The Riddle-Master of Hed is an oldie but a goodie. According to wiki, it was first published in 1976. I first encountered it decades later in high school. I read the combined trilogy, because that’s what the library had. It was good than, and when I reread it, I found it was still good. Not a common occurrence with works I loved when I was 14.

When I first read it I was fascinated with the idea of a prince who lived in a normal house and promised to fix the roof of his pig herder. It didn’t seem especially prince-like. I also liked the idea of magic that bound the rulers to their land and a sort of higher education that taught riddles. On rereading, I still found these ideas interesting.

The first book ends on a cliffhanger. This did not trouble me, because I had the omnibus and could read the next immediately. If I hadn’t, I imagine that ending would have driven me crazy wanting the second book. Even with it, for a little while, I didn’t know if he was dead or alive. I couldn’t believe he was dead (when does the hero ever die?) but for a while it seemed as if he had. The second is also told from the point of view of her heroine, which I had forgotten, and which was also a jarring change. The third is good, with a really fantastic finish.

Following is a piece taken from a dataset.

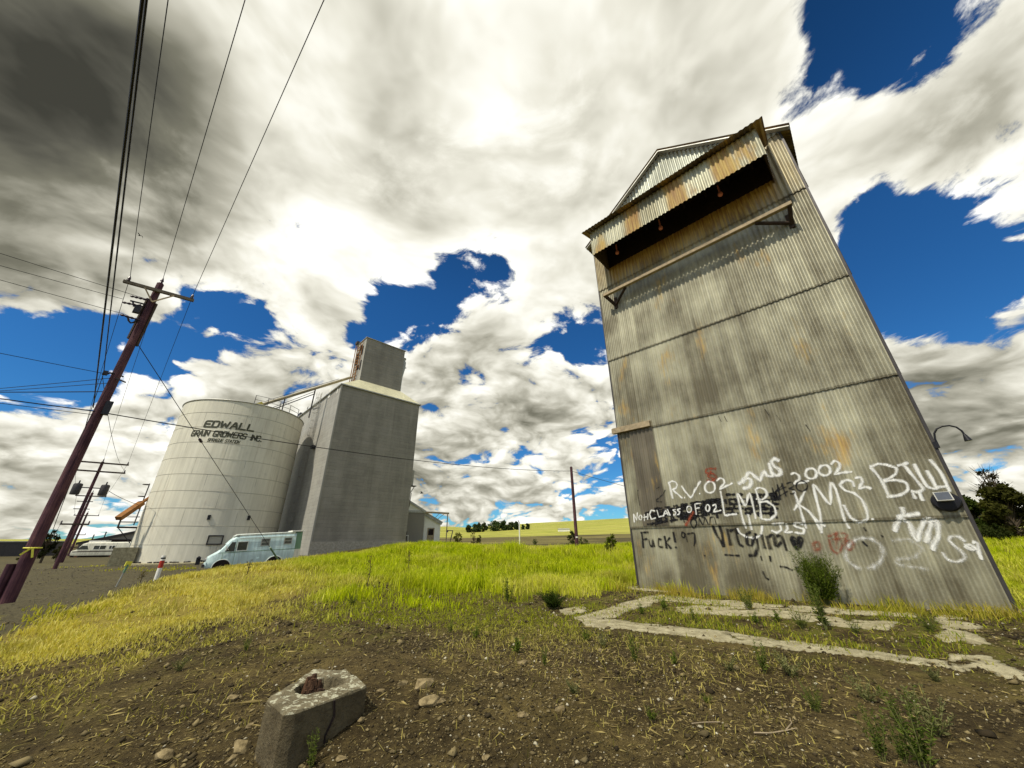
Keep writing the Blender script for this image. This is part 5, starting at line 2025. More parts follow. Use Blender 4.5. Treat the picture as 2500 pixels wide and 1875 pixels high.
for x0, y0, x1, y1 in ((540, 455, 790, 515), (430, 540, 720, 600), (400, 705, 690, 790)):
    p, q = atD(*Z3(x0, y0), 19.9), atD(*Z3(x1, y1), 19.9)
    b = MB()
    n = 9
    b.tube([p + (q - p) * k / n for k in range(n + 1)], [.02] + [.055 if k % 2 else .028 for k in range(1, n)] + [.02], 8)
    b.build('strain_insulator', M['insulator'], upole, smooth=True)
b = MB()
c = atD(*Z3(632, 640), 19.9)
b.obox(c, ad, toC, ZUP, .10, .08, .16)
b.beam(atD(*Z3(575, 530), 19.9), atD(*Z3(590, 600), 19.9), .05, .05)
b.beam(atD(*Z3(540, 520), 19.9), atD(*Z3(745, 570), 19.9), .05, .05)
b.beam(atD(*Z3(590, 590), 19.9), atD(*Z3(690, 580), 19.9), .06, .06)
b.build('fuse_cutout', M['black_metal'], upole)
b = MB()
b.tube([atD(*Z3(x, y), 19.9) for x, y in ((510, 735), (520, 790), (545, 820), (590, 815), (635, 775))], .035, 8)
b.build('line_clamp', M['black_metal'], upole, smooth=True)
b = MB()
b.tube([atD(*Z3(x, y), 19.9) for x, y in ((190, 1490), (235, 1510), (265, 1495), (330, 1505))], .035, 8)
b.obox(atD(*Z3(205, 1497), 19.9), ad, toC, ZUP, .07, .06, .08)
b.build('spool_bracket', M['black_metal'], upole, smooth=True)
b = MB()
c = atD(*Z4(1448, 755), 19.85)
b.obox(c, ad, toC, ZUP, .10, .10, .26)
b.build('splice_case', M['black_metal'], upole)
for x0, y0, x1, y1 in ((1560, 350, 1700, 408), (1640, 320, 1668, 334)):
    b = MB()
    b.beam(atD(*Z4(x0, y0), 19.8), atD(*Z4(x1, y1), 19.8), .045, .045)
    b.build('pole_step', M['dark_metal'], upole)
tz0 = EYE + azt(62, 1338)[1] * 20
b = MB()
b.tube([P0 + np.array([.188 * math.cos(k), .188 * math.sin(k), tz0]) for k in np.linspace(0, 2 * math.pi, 25)], .022, 5)
pf_ = P0 + toC * .20 + ZUP * tz0
b.beam(pf_ - ad * .03, pf_ - ad * .20 - ZUP * .20, .05, .02, up=tuple(toC))
b.beam(pf_, pf_ + ad * .08 - ZUP * .28, .05, .02, up=tuple(toC))
b.build('yellow_tape', M['tape'], upole)
b = MB()
b.tube([P0 - ad * .275 + toC * .05 + ZUP * (bz - .5), P0 - ad * .275 + toC * .05 + ZUP * (tz0 - .45)], .10, 12)
b.build('stub_post', M['pole'], upole, smooth=True)


def far_pole(az, D, ztop, arms, label, tr=False, r=.15):
    p = pol(az, D)
    z0 = tz(p[0], p[1])
    t = thing('utility_pole', label, 'utility pole', (p[0], p[1], z0), 0, 'power poles along the gravel')
    b = MB()
    b.tube([p + ZUP * (z0 - .4), p + ZUP * ztop], [r * 1.2, r * .85], 12)
    b.build('pole', M['pole'], t, smooth=True)
    out = []
    for dzz, half in arms:
        b = MB()
        c = p + ZUP * (ztop - dzz) + np.array([-p[0], -p[1], 0]) / D * .16
        b.beam(c - ad * half, c + ad * half, .12, .14)
        ca = b.build('crossarm', M['dark_wood'], t)
        for s in (-.95, .95):
            b = MB()
            insulator(b, c + ad * half * s + ZUP * .07, .25, .07)
            b.build('insulator', M['insulator'], ca, smooth=True)
            out.append(c + ad * half * s + ZUP * .25)
    if tr:
        for s in (-1, 1):
            b = MB()
            q = p + ad * s * .95 + ZUP * (ztop - 2.7)
            b.lathe(q, [(.05, -.62), (.30, -.6), (.33, -.5), (.33, .35), (.28, .45), (.06, .5), (.05, .75)], 14)
            b.beam(q + ZUP * .1, p + ZUP * (ztop - 2.6), .07, .09)
            b.build('transformer', M['dark_metal'], t, smooth=True)
        b = MB()
        for dzz in (3.9, 4.6):
            c = p + ZUP * (ztop - dzz)
            b.beam(c - ad * .55, c + ad * .55, .06, .07)
        b.build('secondary_rack', M['dark_metal'], t)
    b = MB()
    insulator(b, p + ZUP * ztop, .35, .06)
    b.build('insulator', M['insulator'], t, smooth=True)
    return out + [p + ZUP * (ztop + .3)]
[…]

The Riddle-Master of Hed has its flaws, of course. At times, the dialogue seems forced and stilted. I would have liked to see heroine could use her powers more.  If you are familiar with other fantasy, I don’t think there any twists and turns. Even if you aren’t, I don’t think there are many surprised. I don’t mind any of these flaws.

Grade: A-

Thursday, April 1, 2010

Flirt by Laurell K. Hamilton

When Anita Blake meets with prospective client Tony Bennington, who is desperate to have her reanimate his recently deceased wife, she is full of sympathy for his loss. Anita knows something about love, and she knows everything there is to know about loss. But what she also knows, though Tony Bennington seems unwilling to be convinced, is that the thing she can do as a necromancer isn't the miracle he thinks he needs. The creature that Anita could coerce to step out of the late Mrs. Bennington's grave would not be the lovely Mrs. Bennington. Not really. And not for long.
Warning: Spoilers

Flirt is a short, quick read. Its title comes not for a business named Flirt, but because the dead woman was a serial flirt and because throughout the book, Anita Blake herself does a fair amount of flirting.

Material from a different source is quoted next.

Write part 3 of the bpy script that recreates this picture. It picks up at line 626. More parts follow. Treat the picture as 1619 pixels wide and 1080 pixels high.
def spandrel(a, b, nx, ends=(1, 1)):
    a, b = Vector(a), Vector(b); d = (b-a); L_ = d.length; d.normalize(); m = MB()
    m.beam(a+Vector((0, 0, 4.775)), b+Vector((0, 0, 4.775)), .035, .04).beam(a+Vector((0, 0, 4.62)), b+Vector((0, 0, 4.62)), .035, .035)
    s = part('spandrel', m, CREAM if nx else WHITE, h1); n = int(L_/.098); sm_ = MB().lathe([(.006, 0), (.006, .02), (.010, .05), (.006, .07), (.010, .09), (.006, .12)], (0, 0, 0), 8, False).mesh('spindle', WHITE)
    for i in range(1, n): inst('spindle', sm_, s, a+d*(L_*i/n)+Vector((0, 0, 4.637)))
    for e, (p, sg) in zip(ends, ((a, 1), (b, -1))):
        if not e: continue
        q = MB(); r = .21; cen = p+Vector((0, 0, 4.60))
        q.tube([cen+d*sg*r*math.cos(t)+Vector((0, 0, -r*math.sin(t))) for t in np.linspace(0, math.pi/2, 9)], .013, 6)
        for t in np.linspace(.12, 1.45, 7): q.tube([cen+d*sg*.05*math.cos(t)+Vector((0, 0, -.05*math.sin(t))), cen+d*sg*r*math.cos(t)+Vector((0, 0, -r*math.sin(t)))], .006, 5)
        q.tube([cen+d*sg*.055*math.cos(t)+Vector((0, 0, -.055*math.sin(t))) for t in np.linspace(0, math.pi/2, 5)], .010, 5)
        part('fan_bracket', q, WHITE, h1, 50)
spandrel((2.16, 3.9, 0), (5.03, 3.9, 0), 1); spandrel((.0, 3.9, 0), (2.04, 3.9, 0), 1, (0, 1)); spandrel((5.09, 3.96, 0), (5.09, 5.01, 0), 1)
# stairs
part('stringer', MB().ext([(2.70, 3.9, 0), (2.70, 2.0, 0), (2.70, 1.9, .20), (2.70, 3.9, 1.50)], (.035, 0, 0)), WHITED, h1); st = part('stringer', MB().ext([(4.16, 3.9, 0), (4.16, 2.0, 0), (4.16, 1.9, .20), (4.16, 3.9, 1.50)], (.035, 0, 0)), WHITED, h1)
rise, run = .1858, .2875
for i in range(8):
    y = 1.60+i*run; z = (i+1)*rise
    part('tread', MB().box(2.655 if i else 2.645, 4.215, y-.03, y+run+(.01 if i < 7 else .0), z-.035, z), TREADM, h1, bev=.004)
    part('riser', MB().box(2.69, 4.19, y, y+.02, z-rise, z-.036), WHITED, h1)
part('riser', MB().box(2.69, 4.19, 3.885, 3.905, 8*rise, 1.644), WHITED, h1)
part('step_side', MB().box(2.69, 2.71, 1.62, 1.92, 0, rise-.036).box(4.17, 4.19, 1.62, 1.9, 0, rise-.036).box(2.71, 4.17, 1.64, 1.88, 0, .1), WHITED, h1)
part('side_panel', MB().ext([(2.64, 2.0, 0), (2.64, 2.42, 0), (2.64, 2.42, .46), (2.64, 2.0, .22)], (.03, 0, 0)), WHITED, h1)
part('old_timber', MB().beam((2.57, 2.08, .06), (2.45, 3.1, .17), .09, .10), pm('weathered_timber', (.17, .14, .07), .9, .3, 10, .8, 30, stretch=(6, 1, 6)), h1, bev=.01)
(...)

There is just one sex scene. In a lot of ways, considering the past few novels, this is a relief. In some ways not, because most of the interaction between Anita Blake and her captors revolves around sex. Naturally, they are insanely attracted to her and just as naturally, she rolls the mind of at least one. I am not surprised by this turn of events. She also acquired another man and that does surprise me. I thought she had enough. What is she going to do with him?

There are some interesting things. In the beginning of the books, a memory from her time with her grandmother surfaces, one that explains her hang-ups a little more. I suppose that is good, because the trauma from when her mother died, how she isn’t as blond as her family, how her college finance dropped her because she wasn’t white enough for his family, all that is getting a little old.

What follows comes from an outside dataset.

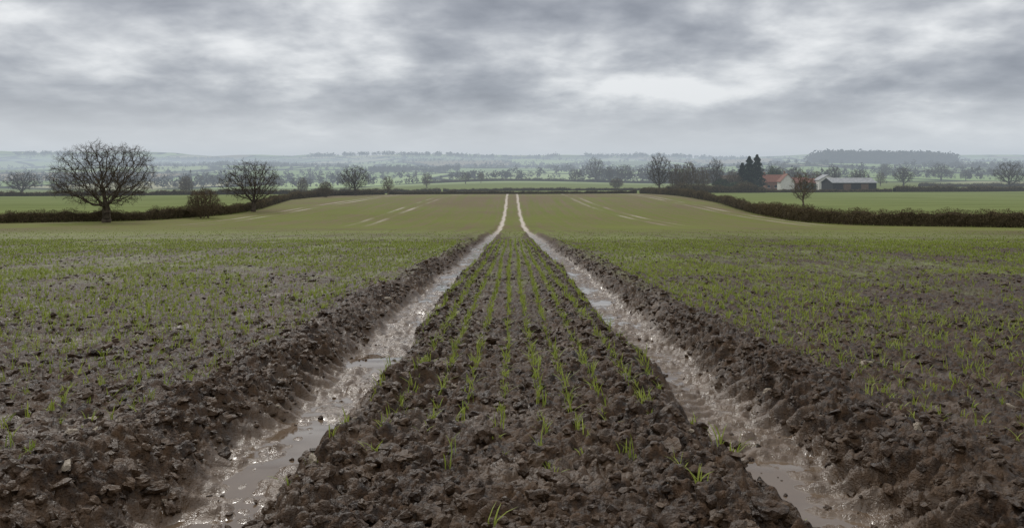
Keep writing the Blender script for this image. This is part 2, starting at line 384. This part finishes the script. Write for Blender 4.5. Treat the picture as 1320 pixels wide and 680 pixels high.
# ------------------------------------------------------------------ trees
def tubes(p0,p1,r0,r1,k=4):
    p0=np.array(p0);p1=np.array(p1);r0=np.array(r0);r1=np.array(r1)
    d=p1-p0;d/=np.maximum(np.linalg.norm(d,axis=1),1e-6)[:,None]
    ref=np.where(np.abs(d[:,2:3])>0.9,np.array([[1.,0,0]]),np.array([[0,0,1.]]))
    a=np.cross(d,ref);a/=np.linalg.norm(a,axis=1)[:,None];b=np.cross(d,a);V=[]
    for i in range(k):
        t=6.2832*i/k;o=a*math.cos(t)+b*math.sin(t);V.append(p0+o*r0[:,None]);V.append(p1+o*r1[:,None])
    V=np.stack(V,1).reshape(-1,3);base=(np.arange(len(p0))*2*k)[:,None];F=[]
    for i in range(k):
        j=(i+1)%k;F.append(base+np.array([[2*i,2*j,2*j+1,2*i+1]]))
    return V,np.concatenate(F)
def grow(seed,H,R,base,trunk_r,natt=1100,step=0.32,kill=0.62,twigs=4,twl=0.7,twr=0.011,up=0.12,stems=1,shell=0.5,lobe=1.0):
    rn=np.random.default_rng(seed);A=[]
    lob=rn.normal(size=(10,3));lob/=np.linalg.norm(lob,axis=1)[:,None];la=rn.uniform(-0.22,0.14,10)*lobe
    zc=base+(H-base)*0.36;ru=H-twl*.7-zc;rd=zc-base*0.75
    while len(A)<natt:
        v=rn.normal(size=3);v/=np.linalg.norm(v);r=rn.uniform()**shell
        rr=1+np.sum(la*np.clip(lob@v,0,1)**3)
        z=v[2]*(ru if v[2]>0 else rd)*r*(0.85+0.15*rr)
        Rr=(R-twl*.6)*rr*r
        A.append([v[0]*Rr,v[1]*Rr,zc+z])
    A=np.array(A);nodes=[];par=[]
    for sidx in range(stems):
        ox,oy=(0,0) if stems==1 else rn.uniform(-0.5,0.5,2)*R*0.6
        p=-1;pos=np.array([ox,oy,-0.3])
        while pos[2]<base*(1.0 if stems==1 else 0.6)+0.01 or p==-1:
            nodes.append(pos.copy());par.append(p);p=len(nodes)-1
            pos=pos+np.array([rn.normal(0,.04),rn.normal(0,.04),step])
    alive=np.ones(len(A),bool)
    for it in range(80):
        kd=kdtree.KDTree(len(nodes))
        for i,nn in enumerate(nodes): kd.insert(nn,i)
        kd.balance();acc={};idx=np.where(alive)[0]
        if len(idx)==0: break
        for i in idx:
            co,ni,ds=kd.find(A[i])
            if ds<kill: alive[i]=False;continue
            dv=(A[i]-nodes[ni])/ds
            if ni in acc: acc[ni]+=dv
            else: acc[ni]=dv.copy()
        if not acc: break
        for ni,dv in acc.items():
            l=math.sqrt(dv@dv)
            if l<1e-3: continue
            dv=dv/l+rn.normal(0,.24,3)+np.array([0,0,up]);dv/=math.sqrt(dv@dv)
            nodes.append(nodes[ni]+dv*step);par.append(ni)
        if len(nodes)>6000: break
    N=np.array(nodes);n=len(N);rad=np.zeros(n);ch=np.zeros(n,int);acc2=np.zeros(n);pw=2.2
    for i in range(n-1,-1,-1):
        if ch[i]==0: acc2[i]=(twr*1.2)**pw
        rad[i]=acc2[i]**(1/pw)
        if par[i]>=0: acc2[par[i]]+=acc2[i];ch[par[i]]+=1
    sc=trunk_r/rad.max()
    rad=np.maximum(twr,rad*(1+(sc-1)*np.clip((rad/rad.max()),0,1)**.6))
    e=[i for i in range(n) if par[i]>=0];pa=[par[i] for i in e]
    r0=np.minimum(rad[pa],rad[e]*1.5)
    r0=r0*np.where(N[pa][:,2]<0.4,1.35,1)
    V1,F1=tubes(N[pa],N[e],r0,rad[e],5)
    tp=[];tq=[];tr=[]
    for i in e:
        if rad[i]<twr*3.5:
            dr=N[i]-N[par[i]];dr/=math.sqrt(dr@dr)
            for _ in range(twigs if ch[i]==0 else max(1,twigs//2)):
                v=dr+rn.normal(0,.6,3)+np.array([0,0,.2]);v/=math.sqrt(v@v);L=twl*rn.uniform(.4,1.1)
                mid=N[i]+v*L*.5;v2=v+rn.normal(0,.3,3);end=mid+v2/math.sqrt(v2@v2)*L*.5
                tp+=[N[i],mid];tq+=[mid,end];tr+=[(twr*.85,twr*.65),(twr*.65,twr*.35)]
                for q in range(2):
                    v3=v+rn.normal(0,.6,3);tp.append(mid);tq.append(mid+v3/math.sqrt(v3@v3)*L*.45);tr.append((twr*.55,twr*.3))
    tr=np.array(tr);V2,F2=tubes(tp,tq,tr[:,0],tr[:,1],3)
    return np.concatenate([V1,V2]),np.concatenate([F1,F2+len(V1)])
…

The most interesting thing is at the end, when something interferes with the zombies she raised. She raised a whole cemetery’s worth of zombies and some other power was there, something that interfered with her ability to control them. I suspect this something will figure prominently in the next novel. I also have a sneaking suspicion that Ms. Hamilton needed Anita to raise the whole cemetery in order to introduce this something, Anita being too powerful for this something to interfere if she had raised just one zombie. That may be why the client insisted on a human sacrifice and why Anita didn’t work all that hard to persuade him that she didn’t one to raise the zombie.